Amazingly, the actual Pucci was in, sitting at the owner's table by the kitchen, with two pretty girls. It was as if the last 15 years had never happened.

The loud trance that was playing when we arrived kept getting louder. By the time we left at 11.30pm, Pucci was dancing. This was a respite from Sunday night, indeed. The Dirty Blond said it felt like the sort of place people who live and work in Ibiza go to.

As soon as we came in, bruschetta was put on the table, and we ordered some pizza bread with tomato. It is the cheapest thing on the menu. It lacked a crispy underbelly. They need to crank up the heat in the pizza oven, because the pizza and calzone, two of our mains, were soggy-bottomed as well. The calzone was the size and shape of an inflatable travel pillow and its filling lacked distinction. Jane's Chelsea pizza was fine, the Parma ham was good quality but there was more cheese on the hi-fi than her pizza. I had the spaghetti vongole - the clams were many, without shells, and not big on flavour. Jane's chap had spaghetti bolognese and said there wasn't nearly enough of it.
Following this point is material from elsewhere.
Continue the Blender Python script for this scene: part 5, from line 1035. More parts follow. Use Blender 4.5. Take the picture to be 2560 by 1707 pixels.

We were about to order some tiramisu, but the class war raging at our table was getting out of hand. By now we were a table divided. Jane and I were happy, erstwhile Chelsea clubber bunnies, whooped up into high spirits by bad progressive house music and the now endless shots of lemoncello Pucci was waving in our direction. The gents were disgusted by the 'intellectual vacuum' of Chelsea. I remember now that they are both former communists with a hatred of inherited wealth.

In truth, Pucci's isn't really for posh people. It's for vain people who go out a lot and like to eat late (the chef doesn't leave until after midnight). The rich only come if they are ravers too. But Chelsea is an acquired taste. And for two excommies, the allure of Pucci's was hard to find. For any shallow sybarite, though, its appeal is loud and clear.